▶ **The exercise**: Set down the material once more, exactly as it appears.
# start of Data segment
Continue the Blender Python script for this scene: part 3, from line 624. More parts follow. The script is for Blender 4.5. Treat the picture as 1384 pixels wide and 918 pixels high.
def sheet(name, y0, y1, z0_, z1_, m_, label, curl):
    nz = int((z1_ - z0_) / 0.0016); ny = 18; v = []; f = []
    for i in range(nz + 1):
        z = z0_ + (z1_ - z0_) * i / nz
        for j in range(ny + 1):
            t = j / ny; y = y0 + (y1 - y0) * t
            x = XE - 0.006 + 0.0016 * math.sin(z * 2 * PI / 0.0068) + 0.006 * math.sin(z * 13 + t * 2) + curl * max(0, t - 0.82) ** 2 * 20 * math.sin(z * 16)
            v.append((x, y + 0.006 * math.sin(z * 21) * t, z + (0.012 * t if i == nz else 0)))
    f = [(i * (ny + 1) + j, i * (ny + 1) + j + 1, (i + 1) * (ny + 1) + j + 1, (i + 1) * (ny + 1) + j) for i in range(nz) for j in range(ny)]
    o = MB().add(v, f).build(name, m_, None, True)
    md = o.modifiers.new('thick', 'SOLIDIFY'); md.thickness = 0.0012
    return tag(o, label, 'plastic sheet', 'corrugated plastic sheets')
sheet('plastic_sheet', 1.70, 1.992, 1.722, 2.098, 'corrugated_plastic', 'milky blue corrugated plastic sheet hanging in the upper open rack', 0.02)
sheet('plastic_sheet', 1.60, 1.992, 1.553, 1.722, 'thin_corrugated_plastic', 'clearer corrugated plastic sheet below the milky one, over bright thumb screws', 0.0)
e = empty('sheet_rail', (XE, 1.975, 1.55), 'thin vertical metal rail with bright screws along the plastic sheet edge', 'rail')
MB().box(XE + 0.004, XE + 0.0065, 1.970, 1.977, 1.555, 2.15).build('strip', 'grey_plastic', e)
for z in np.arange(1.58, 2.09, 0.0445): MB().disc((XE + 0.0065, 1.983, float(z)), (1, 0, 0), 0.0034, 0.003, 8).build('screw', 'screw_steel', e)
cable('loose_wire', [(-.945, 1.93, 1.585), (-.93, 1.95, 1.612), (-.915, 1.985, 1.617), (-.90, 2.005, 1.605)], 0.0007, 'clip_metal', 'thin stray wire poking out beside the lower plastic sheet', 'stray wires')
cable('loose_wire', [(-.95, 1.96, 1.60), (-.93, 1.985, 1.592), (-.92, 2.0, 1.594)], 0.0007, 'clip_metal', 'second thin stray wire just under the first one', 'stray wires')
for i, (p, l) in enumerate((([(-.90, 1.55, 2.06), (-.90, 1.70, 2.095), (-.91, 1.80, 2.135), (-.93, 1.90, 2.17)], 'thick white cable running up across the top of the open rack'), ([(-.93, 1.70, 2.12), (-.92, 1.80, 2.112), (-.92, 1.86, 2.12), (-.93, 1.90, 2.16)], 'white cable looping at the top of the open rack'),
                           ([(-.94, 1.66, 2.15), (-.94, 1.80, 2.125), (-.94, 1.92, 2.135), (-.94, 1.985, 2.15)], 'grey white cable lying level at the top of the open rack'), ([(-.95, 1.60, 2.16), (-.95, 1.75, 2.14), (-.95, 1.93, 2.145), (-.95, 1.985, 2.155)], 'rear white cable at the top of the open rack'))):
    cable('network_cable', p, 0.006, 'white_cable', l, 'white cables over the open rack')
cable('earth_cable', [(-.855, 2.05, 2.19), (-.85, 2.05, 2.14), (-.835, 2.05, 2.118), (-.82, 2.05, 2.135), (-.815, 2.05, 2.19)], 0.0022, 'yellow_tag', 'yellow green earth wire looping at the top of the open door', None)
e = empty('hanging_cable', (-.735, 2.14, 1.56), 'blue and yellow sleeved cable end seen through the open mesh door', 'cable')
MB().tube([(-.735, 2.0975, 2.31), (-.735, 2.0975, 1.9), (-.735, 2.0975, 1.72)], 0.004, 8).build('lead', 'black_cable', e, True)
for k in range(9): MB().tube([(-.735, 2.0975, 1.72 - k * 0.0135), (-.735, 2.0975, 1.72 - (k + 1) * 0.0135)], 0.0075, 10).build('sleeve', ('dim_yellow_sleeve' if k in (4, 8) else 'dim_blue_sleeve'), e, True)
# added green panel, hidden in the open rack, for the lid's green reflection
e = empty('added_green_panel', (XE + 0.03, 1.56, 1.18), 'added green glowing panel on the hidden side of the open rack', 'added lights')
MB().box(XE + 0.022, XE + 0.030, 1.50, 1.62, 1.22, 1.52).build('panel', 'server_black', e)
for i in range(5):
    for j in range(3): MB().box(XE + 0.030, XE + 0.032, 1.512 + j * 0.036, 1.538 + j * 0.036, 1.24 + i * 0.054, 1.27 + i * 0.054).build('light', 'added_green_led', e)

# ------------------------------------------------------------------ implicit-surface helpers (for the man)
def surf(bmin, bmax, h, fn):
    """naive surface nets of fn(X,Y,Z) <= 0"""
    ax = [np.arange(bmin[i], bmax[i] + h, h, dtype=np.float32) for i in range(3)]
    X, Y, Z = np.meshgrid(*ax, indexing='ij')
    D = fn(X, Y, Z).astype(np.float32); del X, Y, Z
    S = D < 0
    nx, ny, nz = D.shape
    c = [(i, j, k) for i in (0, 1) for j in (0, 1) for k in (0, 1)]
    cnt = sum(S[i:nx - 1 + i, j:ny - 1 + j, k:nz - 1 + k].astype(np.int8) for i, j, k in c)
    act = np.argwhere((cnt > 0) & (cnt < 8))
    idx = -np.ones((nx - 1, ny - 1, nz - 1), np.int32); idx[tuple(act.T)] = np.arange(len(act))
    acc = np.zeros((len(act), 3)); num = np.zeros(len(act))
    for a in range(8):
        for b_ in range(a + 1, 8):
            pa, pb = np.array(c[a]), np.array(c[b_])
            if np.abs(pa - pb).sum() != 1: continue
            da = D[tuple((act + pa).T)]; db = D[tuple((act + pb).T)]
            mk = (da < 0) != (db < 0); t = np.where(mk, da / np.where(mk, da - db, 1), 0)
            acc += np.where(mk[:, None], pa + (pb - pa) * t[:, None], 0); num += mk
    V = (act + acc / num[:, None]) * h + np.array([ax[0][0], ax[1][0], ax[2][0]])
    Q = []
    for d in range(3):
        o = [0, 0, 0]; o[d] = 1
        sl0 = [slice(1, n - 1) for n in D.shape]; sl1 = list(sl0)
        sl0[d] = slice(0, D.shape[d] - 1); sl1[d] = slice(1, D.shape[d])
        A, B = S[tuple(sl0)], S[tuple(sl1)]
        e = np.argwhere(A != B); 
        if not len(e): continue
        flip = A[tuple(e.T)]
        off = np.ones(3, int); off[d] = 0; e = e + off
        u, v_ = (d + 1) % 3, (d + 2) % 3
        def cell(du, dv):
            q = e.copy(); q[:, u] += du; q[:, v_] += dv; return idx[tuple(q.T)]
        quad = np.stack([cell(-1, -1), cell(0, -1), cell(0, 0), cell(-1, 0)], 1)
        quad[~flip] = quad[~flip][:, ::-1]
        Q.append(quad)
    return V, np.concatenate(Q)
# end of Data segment
▶ **Result of this task**:
Continue the Blender Python script for this scene: part 3, from line 624. More parts follow. The script is for Blender 4.5. Treat the picture as 1384 pixels wide and 918 pixels high.
def sheet(name, y0, y1, z0_, z1_, m_, label, curl):
    nz = int((z1_ - z0_) / 0.0016); ny = 18; v = []; f = []
    for i in range(nz + 1):
        z = z0_ + (z1_ - z0_) * i / nz
        for j in range(ny + 1):
            t = j / ny; y = y0 + (y1 - y0) * t
            x = XE - 0.006 + 0.0016 * math.sin(z * 2 * PI / 0.0068) + 0.006 * math.sin(z * 13 + t * 2) + curl * max(0, t - 0.82) ** 2 * 20 * math.sin(z * 16)
            v.append((x, y + 0.006 * math.sin(z * 21) * t, z + (0.012 * t if i == nz else 0)))
    f = [(i * (ny + 1) + j, i * (ny + 1) + j + 1, (i + 1) * (ny + 1) + j + 1, (i + 1) * (ny + 1) + j) for i in range(nz) for j in range(ny)]
    o = MB().add(v, f).build(name, m_, None, True)
    md = o.modifiers.new('thick', 'SOLIDIFY'); md.thickness = 0.0012
    return tag(o, label, 'plastic sheet', 'corrugated plastic sheets')
sheet('plastic_sheet', 1.70, 1.992, 1.722, 2.098, 'corrugated_plastic', 'milky blue corrugated plastic sheet hanging in the upper open rack', 0.02)
sheet('plastic_sheet', 1.60, 1.992, 1.553, 1.722, 'thin_corrugated_plastic', 'clearer corrugated plastic sheet below the milky one, over bright thumb screws', 0.0)
e = empty('sheet_rail', (XE, 1.975, 1.55), 'thin vertical metal rail with bright screws along the plastic sheet edge', 'rail')
MB().box(XE + 0.004, XE + 0.0065, 1.970, 1.977, 1.555, 2.15).build('strip', 'grey_plastic', e)
for z in np.arange(1.58, 2.09, 0.0445): MB().disc((XE + 0.0065, 1.983, float(z)), (1, 0, 0), 0.0034, 0.003, 8).build('screw', 'screw_steel', e)
cable('loose_wire', [(-.945, 1.93, 1.585), (-.93, 1.95, 1.612), (-.915, 1.985, 1.617), (-.90, 2.005, 1.605)], 0.0007, 'clip_metal', 'thin stray wire poking out beside the lower plastic sheet', 'stray wires')
cable('loose_wire', [(-.95, 1.96, 1.60), (-.93, 1.985, 1.592), (-.92, 2.0, 1.594)], 0.0007, 'clip_metal', 'second thin stray wire just under the first one', 'stray wires')
for i, (p, l) in enumerate((([(-.90, 1.55, 2.06), (-.90, 1.70, 2.095), (-.91, 1.80, 2.135), (-.93, 1.90, 2.17)], 'thick white cable running up across the top of the open rack'), ([(-.93, 1.70, 2.12), (-.92, 1.80, 2.112), (-.92, 1.86, 2.12), (-.93, 1.90, 2.16)], 'white cable looping at the top of the open rack'),
                           ([(-.94, 1.66, 2.15), (-.94, 1.80, 2.125), (-.94, 1.92, 2.135), (-.94, 1.985, 2.15)], 'grey white cable lying level at the top of the open rack'), ([(-.95, 1.60, 2.16), (-.95, 1.75, 2.14), (-.95, 1.93, 2.145), (-.95, 1.985, 2.155)], 'rear white cable at the top of the open rack'))):
    cable('network_cable', p, 0.006, 'white_cable', l, 'white cables over the open rack')
cable('earth_cable', [(-.855, 2.05, 2.19), (-.85, 2.05, 2.14), (-.835, 2.05, 2.118), (-.82, 2.05, 2.135), (-.815, 2.05, 2.19)], 0.0022, 'yellow_tag', 'yellow green earth wire looping at the top of the open door', None)
e = empty('hanging_cable', (-.735, 2.14, 1.56), 'blue and yellow sleeved cable end seen through the open mesh door', 'cable')
MB().tube([(-.735, 2.0975, 2.31), (-.735, 2.0975, 1.9), (-.735, 2.0975, 1.72)], 0.004, 8).build('lead', 'black_cable', e, True)
for k in range(9): MB().tube([(-.735, 2.0975, 1.72 - k * 0.0135), (-.735, 2.0975, 1.72 - (k + 1) * 0.0135)], 0.0075, 10).build('sleeve', ('dim_yellow_sleeve' if k in (4, 8) else 'dim_blue_sleeve'), e, True)
# added green panel, hidden in the open rack, for the lid's green reflection
e = empty('added_green_panel', (XE + 0.03, 1.56, 1.18), 'added green glowing panel on the hidden side of the open rack', 'added lights')
MB().box(XE + 0.022, XE + 0.030, 1.50, 1.62, 1.22, 1.52).build('panel', 'server_black', e)
for i in range(5):
    for j in range(3): MB().box(XE + 0.030, XE + 0.032, 1.512 + j * 0.036, 1.538 + j * 0.036, 1.24 + i * 0.054, 1.27 + i * 0.054).build('light', 'added_green_led', e)

# ------------------------------------------------------------------ implicit-surface helpers (for the man)
def surf(bmin, bmax, h, fn):
    """naive surface nets of fn(X,Y,Z) <= 0"""
    ax = [np.arange(bmin[i], bmax[i] + h, h, dtype=np.float32) for i in range(3)]
    X, Y, Z = np.meshgrid(*ax, indexing='ij')
    D = fn(X, Y, Z).astype(np.float32); del X, Y, Z
    S = D < 0
    nx, ny, nz = D.shape
    c = [(i, j, k) for i in (0, 1) for j in (0, 1) for k in (0, 1)]
    cnt = sum(S[i:nx - 1 + i, j:ny - 1 + j, k:nz - 1 + k].astype(np.int8) for i, j, k in c)
    act = np.argwhere((cnt > 0) & (cnt < 8))
    idx = -np.ones((nx - 1, ny - 1, nz - 1), np.int32); idx[tuple(act.T)] = np.arange(len(act))
    acc = np.zeros((len(act), 3)); num = np.zeros(len(act))
    for a in range(8):
        for b_ in range(a + 1, 8):
            pa, pb = np.array(c[a]), np.array(c[b_])
            if np.abs(pa - pb).sum() != 1: continue
            da = D[tuple((act + pa).T)]; db = D[tuple((act + pb).T)]
            mk = (da < 0) != (db < 0); t = np.where(mk, da / np.where(mk, da - db, 1), 0)
            acc += np.where(mk[:, None], pa + (pb - pa) * t[:, None], 0); num += mk
    V = (act + acc / num[:, None]) * h + np.array([ax[0][0], ax[1][0], ax[2][0]])
    Q = []
    for d in range(3):
        o = [0, 0, 0]; o[d] = 1
        sl0 = [slice(1, n - 1) for n in D.shape]; sl1 = list(sl0)
        sl0[d] = slice(0, D.shape[d] - 1); sl1[d] = slice(1, D.shape[d])
        A, B = S[tuple(sl0)], S[tuple(sl1)]
        e = np.argwhere(A != B); 
        if not len(e): continue
        flip = A[tuple(e.T)]
        off = np.ones(3, int); off[d] = 0; e = e + off
        u, v_ = (d + 1) % 3, (d + 2) % 3
        def cell(du, dv):
            q = e.copy(); q[:, u] += du; q[:, v_] += dv; return idx[tuple(q.T)]
        quad = np.stack([cell(-1, -1), cell(0, -1), cell(0, 0), cell(-1, 0)], 1)
        quad[~flip] = quad[~flip][:, ::-1]
        Q.append(quad)
    return V, np.concatenate(Q)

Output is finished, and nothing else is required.